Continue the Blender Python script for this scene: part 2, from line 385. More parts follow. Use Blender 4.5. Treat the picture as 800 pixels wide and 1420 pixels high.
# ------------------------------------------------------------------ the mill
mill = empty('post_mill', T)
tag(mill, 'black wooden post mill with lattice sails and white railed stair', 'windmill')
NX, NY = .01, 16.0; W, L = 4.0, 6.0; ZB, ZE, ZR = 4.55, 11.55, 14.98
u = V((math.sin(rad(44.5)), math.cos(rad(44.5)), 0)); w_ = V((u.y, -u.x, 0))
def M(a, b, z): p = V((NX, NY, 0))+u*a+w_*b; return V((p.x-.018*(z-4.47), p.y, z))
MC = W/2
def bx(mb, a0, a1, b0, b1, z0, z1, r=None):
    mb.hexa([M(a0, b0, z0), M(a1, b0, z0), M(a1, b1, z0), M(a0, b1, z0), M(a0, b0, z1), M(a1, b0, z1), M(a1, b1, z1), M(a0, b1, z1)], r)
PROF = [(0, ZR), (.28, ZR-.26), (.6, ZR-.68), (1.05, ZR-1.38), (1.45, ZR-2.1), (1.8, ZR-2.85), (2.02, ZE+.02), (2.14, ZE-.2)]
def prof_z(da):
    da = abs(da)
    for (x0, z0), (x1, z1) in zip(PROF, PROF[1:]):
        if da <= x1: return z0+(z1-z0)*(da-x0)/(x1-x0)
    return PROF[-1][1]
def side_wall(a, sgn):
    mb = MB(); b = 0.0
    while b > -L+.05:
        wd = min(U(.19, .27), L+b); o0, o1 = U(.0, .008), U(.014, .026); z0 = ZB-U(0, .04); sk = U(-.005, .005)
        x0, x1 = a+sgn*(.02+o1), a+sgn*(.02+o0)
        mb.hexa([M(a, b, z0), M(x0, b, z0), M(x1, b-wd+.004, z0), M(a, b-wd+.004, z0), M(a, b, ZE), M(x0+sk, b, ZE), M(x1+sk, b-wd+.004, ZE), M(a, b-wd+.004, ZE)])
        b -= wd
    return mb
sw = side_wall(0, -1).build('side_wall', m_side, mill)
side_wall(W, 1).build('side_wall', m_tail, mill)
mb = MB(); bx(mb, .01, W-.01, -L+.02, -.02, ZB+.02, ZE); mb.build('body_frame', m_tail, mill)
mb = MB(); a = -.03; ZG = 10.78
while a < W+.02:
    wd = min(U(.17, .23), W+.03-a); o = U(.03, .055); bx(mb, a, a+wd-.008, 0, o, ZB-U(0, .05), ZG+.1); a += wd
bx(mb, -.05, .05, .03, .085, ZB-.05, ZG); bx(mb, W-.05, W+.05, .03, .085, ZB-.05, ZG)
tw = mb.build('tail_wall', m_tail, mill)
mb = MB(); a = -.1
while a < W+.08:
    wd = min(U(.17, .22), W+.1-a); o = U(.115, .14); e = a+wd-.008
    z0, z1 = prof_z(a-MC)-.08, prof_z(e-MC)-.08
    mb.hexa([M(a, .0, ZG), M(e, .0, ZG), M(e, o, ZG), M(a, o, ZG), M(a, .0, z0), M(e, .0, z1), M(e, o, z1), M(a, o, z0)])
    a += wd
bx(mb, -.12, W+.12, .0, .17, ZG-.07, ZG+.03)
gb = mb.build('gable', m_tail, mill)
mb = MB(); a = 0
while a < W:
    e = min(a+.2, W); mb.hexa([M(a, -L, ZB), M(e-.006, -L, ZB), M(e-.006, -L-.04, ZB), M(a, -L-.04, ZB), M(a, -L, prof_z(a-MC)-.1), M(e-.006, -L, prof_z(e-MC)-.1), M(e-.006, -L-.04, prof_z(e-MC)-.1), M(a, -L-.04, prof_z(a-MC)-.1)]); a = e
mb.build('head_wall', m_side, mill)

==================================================

**Required task:**
Your task is to quote exactly the lines beginning with the one that contains "tw = mb.build('tail_wall', m_tail, mill)" and ending with the one that contains "bx(mb, -.12, W+.12, .0, .17, ZG-.07, ZG+.03)", with nothing left out or added.

**Correct output:**
tw = mb.build('tail_wall', m_tail, mill)
mb = MB(); a = -.1
while a < W+.08:
    wd = min(U(.17, .22), W+.1-a); o = U(.115, .14); e = a+wd-.008
    z0, z1 = prof_z(a-MC)-.08, prof_z(e-MC)-.08
    mb.hexa([M(a, .0, ZG), M(e, .0, ZG), M(e, o, ZG), M(a, o, ZG), M(a, .0, z0), M(e, .0, z1), M(e, o, z1), M(a, o, z0)])
    a += wd
bx(mb, -.12, W+.12, .0, .17, ZG-.07, ZG+.03)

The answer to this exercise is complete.